TRAPPIST-1h

  TRAPPIST-1h, also designated as 2MASS J23062928-0502285 h, is an exoplanet orbiting around the ultra-cool dwarf star TRAPPIST-1 39 light-years (12 parsecs) away from Earth in the constellation Aquarius. It was one of four new exoplanets to be discovered orbiting the star using observations from the Spitzer Space Telescope. Throughout 2017 and 2018, more studies were able to refine its physical parameters.   The outermost known planet in its system, it is roughly one third the mass of Earth, and about 77% as large. Its relatively low density indicates that it is likely water-rich, like several other planets in the system.  

Physical characteristics

  Mass, radius, and temperature TRAPPIST-1h has a radius of 0.773 REarth, a mass of 0.331 MEarth, and about 56% Earth's surface gravity.

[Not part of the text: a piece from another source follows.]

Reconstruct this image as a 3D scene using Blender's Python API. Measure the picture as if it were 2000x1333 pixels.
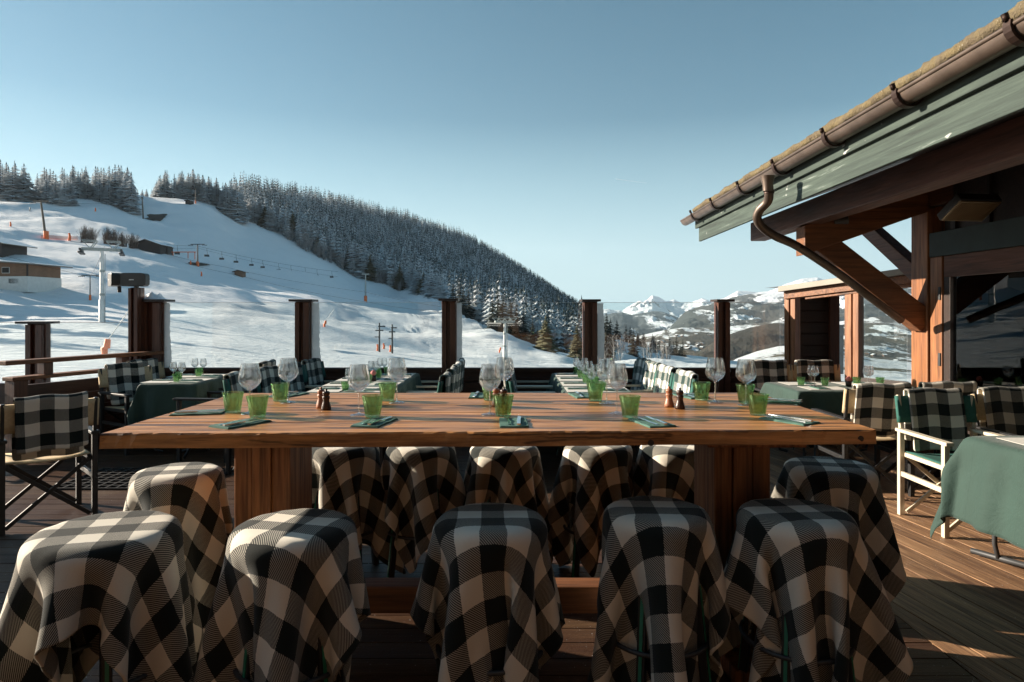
import bpy, bmesh, math, random
import numpy as np
from mathutils import Vector, Matrix, noise as mnoise
rnd = random.Random(7)
R = math.radians
sc = bpy.context.scene
for o in list(bpy.data.objects): bpy.data.objects.remove(o)
COL = sc.collection
# ------------------------------------------------------------------ camera / light
F = 1280.0; HZ = 611.0; CAMH = 1.5
cam_d = bpy.data.cameras.new('camera'); cam = bpy.data.objects.new('camera', cam_d); COL.objects.link(cam)
cam.location = (0, 0, CAMH); cam.rotation_euler = (R(90), 0, 0)
cam_d.sensor_width = 36; cam_d.lens = F / 2000 * 36; cam_d.shift_y = -(666.5 - HZ) / 2000
cam_d.clip_start = 0.05; cam_d.clip_end = 40000
sc.camera = cam
SUN_EL, SUN_AZ = 18.0, 15.5      # sun stands left of the view, SUN_AZ degrees beyond the picture plane
sdir = Vector((-math.cos(R(SUN_EL)) * math.cos(R(SUN_AZ)), math.cos(R(SUN_EL)) * math.sin(R(SUN_AZ)), math.sin(R(SUN_EL))))
sl = bpy.data.lights.new('sun', 'SUN'); sl.energy = 5.0; sl.angle = R(0.5); sl.color = (1.0, 0.87, 0.71)
so = bpy.data.objects.new('sun', sl); COL.objects.link(so)
so.rotation_euler = sdir.to_track_quat('Z', 'Y').to_euler()
W = bpy.data.worlds.new('World'); sc.world = W; W.use_nodes = True
wn = W.node_tree.nodes; wl = W.node_tree.links
bg = wn['Background']
sky = wn.new('ShaderNodeTexSky'); sky.sky_type = 'NISHITA'; sky.sun_disc = False
sky.sun_elevation = R(SUN_EL); sky.sun_rotation = R(270 + SUN_AZ)
sky.altitude = 1200; sky.air_density = 1.0; sky.dust_density = 0.6; sky.ozone_density = 1.2
hs = wn.new('ShaderNodeHueSaturation'); hs.inputs['Hue'].default_value = 0.474; hs.inputs['Saturation'].default_value = 1.25
wl.new(sky.outputs[0], hs.inputs['Color']); tcw = wn.new('ShaderNodeTexCoord'); sx = wn.new('ShaderNodeSeparateXYZ'); wl.new(tcw.outputs['Generated'], sx.inputs[0])
rpw = wn.new('ShaderNodeValToRGB'); rpw.color_ramp.elements[0].position = 0.0; rpw.color_ramp.elements[0].color = (.9, .9, .9, 1)
rpw.color_ramp.elements[1].position = .28; rpw.color_ramp.elements[1].color = (0, 0, 0, 1); wl.new(sx.outputs[2], rpw.inputs[0])
mxw = wn.new('ShaderNodeMixRGB'); wl.new(rpw.outputs[0], mxw.inputs[0]); wl.new(hs.outputs[0], mxw.inputs[1]); mxw.inputs[2].default_value = (5.2, 7.9, 8.9, 1)
wl.new(mxw.outputs[0], bg.inputs[0]); bg.inputs[1].default_value = 0.040
sc.view_settings.view_transform = 'Standard'; sc.view_settings.look = 'None'
sc.view_settings.exposure = 1.5; sc.view_settings.gamma = 1.0
sc.cycles.max_bounces = 10; sc.cycles.transparent_max_bounces = 24; sc.cycles.transmission_bounces = 8
sc.cycles.caustics_reflective = False; sc.cycles.caustics_refractive = False

# ------------------------------------------------------------------ materials
MATS = {}
class NB:
    def __init__(s, name):
        s.m = bpy.data.materials.new(name); s.m.use_nodes = True
        s.t = s.m.node_tree; s.n = s.t.nodes; s.l = s.t.links
        s.p = s.n['Principled BSDF']; s.out = s.n['Material Output']; MATS[name] = s.m
    def node(s, typ, **kw):
        x = s.n.new(typ)
        for k, v in kw.items():
            if k in x.inputs: x.inputs[k].default_value = v
            else: setattr(x, k, v)
        return x
    def link(s, a, b): s.l.new(a, b)
    def coord(s, kind='Object', scale=(1, 1, 1), rot=(0, 0, 0)):
        tc = s.node('ShaderNodeTexCoord'); mp = s.node('ShaderNodeMapping')
        mp.inputs['Scale'].default_value = scale; mp.inputs['Rotation'].default_value = rot
        s.link(tc.outputs[kind], mp.inputs[0]); return mp.outputs[0]
    def noise(s, vec, scale, detail=4, rough=.55, dist=0):
        x = s.node('ShaderNodeTexNoise'); x.inputs['Scale'].default_value = scale
        x.inputs['Detail'].default_value = detail; x.inputs['Roughness'].default_value = rough; x.inputs['Distortion'].default_value = dist
        s.link(vec, x.inputs['Vector']); return x.outputs['Fac']
    def ramp(s, fac, stops, interp='LINEAR'):
        x = s.node('ShaderNodeValToRGB'); cr = x.color_ramp; cr.interpolation = interp
        while len(cr.elements) < len(stops): cr.elements.new(.5)
        for e, (p, c) in zip(cr.elements, stops):
            e.position = p; e.color = (*c, 1) if len(c) == 3 else c
        s.link(fac, x.inputs[0]); return x.outputs[0]
    def mix(s, fac, a, b):
        x = s.node('ShaderNodeMixRGB')
        for i, v in ((0, fac), (1, a), (2, b)):
            if hasattr(v, 'links'): s.link(v, x.inputs[i])
            elif i == 0: x.inputs[0].default_value = v
            else: x.inputs[i].default_value = (*v, 1)
        return x.outputs[0]
    def math(s, op, a, b=None, c=None):
        x = s.node('ShaderNodeMath', operation=op)
        for i, v in enumerate((a, b, c)):
            if v is None: continue
            if hasattr(v, 'links'): s.link(v, x.inputs[i])
            else: x.inputs[i].default_value = v
        return x.outputs[0]
    def bump(s, h, strength=.3, dist=.01):
        x = s.node('ShaderNodeBump'); x.inputs['Strength'].default_value = strength; x.inputs['Distance'].default_value = dist
        s.link(h, x.inputs['Height']); s.link(x.outputs[0], s.p.inputs['Normal']); return x
    def color(s, c):
        if hasattr(c, 'links'): s.link(c, s.p.inputs['Base Color'])
        else: s.p.inputs['Base Color'].default_value = (*c, 1)
    def rough(s, r):
        if hasattr(r, 'links'): s.link(r, s.p.inputs['Roughness'])
        else: s.p.inputs['Roughness'].default_value = r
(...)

It has a density of 3.97 g/cm3, extremely similar to that of Mars. Given this density, about ≤5% of its mass must be water, likely in the form of a thick ice shell, seeing as it only receives about 13% of the stellar flux that Earth does. It has an equilibrium temperature of 169 K (−104 °C; −155 °F), similar to that of Earth's south pole.  

Host star

TRAPPIST-1h orbits the ultracool dwarf star TRAPPIST-1. It is 0.121 R☉ and 0.089 M☉, with a temperature of 2511 K and an age between 3 and 8 billion years. For comparison, the Sun has a temperature of 5778 K and is about 4.5 billion years old. TRAPPIST-1 is also very dim, with about 0.0005 times the luminosity of the Sun. The star's apparent magnitude, or how bright it appears from Earth's perspective, is 18.8. Therefore, it is too dim to be seen with the naked eye.  

Orbit

Despite it being the most distant known planet in its system, TRAPPIST-1h orbits its host star with an orbital period of 18.868 days and an orbital radius of about 0.0619 AU. This is even smaller than Mercury's orbit around the Sun (which is about 0.38 AU).  

Stable liquid water

Although TRAPPIST-1h's orbit falls near its star's frost line, it could harbor liquid water under an H2-rich atmosphere, either primordial or resulting from continuous outgassing combined with internal heating, although existence of such atmosphere was strongly disfavored by observations in 2021 and 2022. It could also potentially harbor a subsurface ocean by way of tidal heating, which could lead to cryovolcanism in the form of erupting geysers.